Field studies were carried out to investigate various parameters of bridges found in northern part of Pakistan. After the large Kashmir earthquake of M w7.6 in 2005, detailed field investigations to study the seismic performance of bridges was also undertaken. A mathematical function to define the functionality of bridges was developed which is helpful for quantifying the seismic resilience of bridges. Criterion for minimum required functionality for different bridges and limit states were defined for extremely large rare earthquake and for moderate occasional earthquakes. From the field data, typical parameters of reinforced concrete bridges were established. A series of experimental studies were undertaken in the laboratory on four scaled models of a typical bridge that consists of pier having single column. The pier column was of low strength concrete with solid circular cross section.
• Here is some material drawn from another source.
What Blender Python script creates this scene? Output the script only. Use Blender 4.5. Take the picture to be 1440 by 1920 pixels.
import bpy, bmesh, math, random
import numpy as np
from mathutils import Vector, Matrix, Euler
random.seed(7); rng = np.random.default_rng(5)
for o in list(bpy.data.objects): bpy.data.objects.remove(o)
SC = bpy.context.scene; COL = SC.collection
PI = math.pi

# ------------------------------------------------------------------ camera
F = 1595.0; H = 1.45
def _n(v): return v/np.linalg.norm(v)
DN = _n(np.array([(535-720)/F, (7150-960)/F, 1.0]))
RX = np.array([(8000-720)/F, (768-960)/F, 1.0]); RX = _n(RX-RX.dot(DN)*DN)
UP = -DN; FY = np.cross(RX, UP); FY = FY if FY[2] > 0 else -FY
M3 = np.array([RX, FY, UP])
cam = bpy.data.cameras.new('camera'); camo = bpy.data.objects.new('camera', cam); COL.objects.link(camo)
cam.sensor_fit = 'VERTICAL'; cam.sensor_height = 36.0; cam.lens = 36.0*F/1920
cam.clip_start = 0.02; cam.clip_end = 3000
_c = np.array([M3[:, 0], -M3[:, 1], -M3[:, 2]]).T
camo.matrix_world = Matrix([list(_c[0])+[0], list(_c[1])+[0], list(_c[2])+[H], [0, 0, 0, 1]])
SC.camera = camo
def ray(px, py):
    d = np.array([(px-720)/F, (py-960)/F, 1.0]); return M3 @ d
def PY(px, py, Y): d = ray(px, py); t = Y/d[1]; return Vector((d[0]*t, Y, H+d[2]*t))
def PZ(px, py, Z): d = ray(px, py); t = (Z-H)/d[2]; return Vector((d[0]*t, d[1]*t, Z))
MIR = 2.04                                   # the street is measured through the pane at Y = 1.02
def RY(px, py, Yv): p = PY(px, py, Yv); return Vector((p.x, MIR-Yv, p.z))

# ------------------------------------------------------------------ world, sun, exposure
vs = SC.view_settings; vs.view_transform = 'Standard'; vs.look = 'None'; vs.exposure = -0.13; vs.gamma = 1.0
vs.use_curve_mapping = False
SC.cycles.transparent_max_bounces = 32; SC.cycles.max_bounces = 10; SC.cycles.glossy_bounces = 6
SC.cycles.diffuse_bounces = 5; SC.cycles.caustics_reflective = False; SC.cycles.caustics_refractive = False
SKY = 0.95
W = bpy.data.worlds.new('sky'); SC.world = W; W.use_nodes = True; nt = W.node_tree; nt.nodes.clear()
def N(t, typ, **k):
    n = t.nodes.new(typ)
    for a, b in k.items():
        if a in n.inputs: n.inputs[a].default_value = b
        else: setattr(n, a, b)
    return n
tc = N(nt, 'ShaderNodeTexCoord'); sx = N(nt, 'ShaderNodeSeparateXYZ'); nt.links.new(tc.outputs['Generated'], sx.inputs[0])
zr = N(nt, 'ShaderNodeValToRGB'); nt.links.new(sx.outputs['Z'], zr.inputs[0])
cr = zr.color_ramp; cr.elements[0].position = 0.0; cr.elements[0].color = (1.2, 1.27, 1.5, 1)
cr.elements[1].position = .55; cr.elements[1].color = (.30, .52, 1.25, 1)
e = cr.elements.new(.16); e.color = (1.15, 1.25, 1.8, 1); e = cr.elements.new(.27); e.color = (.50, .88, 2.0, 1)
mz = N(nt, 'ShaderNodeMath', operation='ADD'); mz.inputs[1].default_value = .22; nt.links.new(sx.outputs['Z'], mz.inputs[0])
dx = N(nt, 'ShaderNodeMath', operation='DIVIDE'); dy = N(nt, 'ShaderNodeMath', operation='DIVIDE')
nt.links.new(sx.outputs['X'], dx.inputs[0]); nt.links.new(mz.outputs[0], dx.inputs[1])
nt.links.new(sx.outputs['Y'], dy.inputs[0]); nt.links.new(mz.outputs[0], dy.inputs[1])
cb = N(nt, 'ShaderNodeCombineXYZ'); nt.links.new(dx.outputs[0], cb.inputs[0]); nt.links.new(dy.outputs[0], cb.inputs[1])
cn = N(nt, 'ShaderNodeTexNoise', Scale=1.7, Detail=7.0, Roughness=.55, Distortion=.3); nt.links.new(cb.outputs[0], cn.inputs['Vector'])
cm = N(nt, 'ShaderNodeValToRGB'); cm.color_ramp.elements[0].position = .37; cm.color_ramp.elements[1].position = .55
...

The objective of the study was to experimentally determine the energy dissipation capacity of low strength concrete piers. Two types of tests were done on the four bridge piers: quasi-static cyclic tests and free vibration tests before, during and after the quasi-static tests. From the experimental results on four scaled low strength bridge piers damping was seen to decrease with increase in damage, natural period of piers doubled near failure, energy degradation was seen to be more in low strength piers. Energy based strength degradation and pinching is predominant in low strength concrete piers along with large permanent deformations. Response modification (R) factors based on natural period of bridge are found to better represent the energy dissipation and are accordingly proposed. The values of R-factor calculated for low strength concrete piers are lower than AASHTO LRFD 2007 thus more conservative. The fragility curves plotted for the bridge columns indicate that for peak ground accelerations (PGA) of seismic Zone 3 and above of the seismic hazard map of Pakistan (for 475-years return period) pushes the bridge in to damage state that is allowed for large earthquakes only (with return period of 2,500 years). Mathematical function for the quantification of seismic resilience of bridges is proposed for the first time. It is demonstrated that using the general guidelines of AASHTO LRFD 2007 quantification of seismic resilience is possible.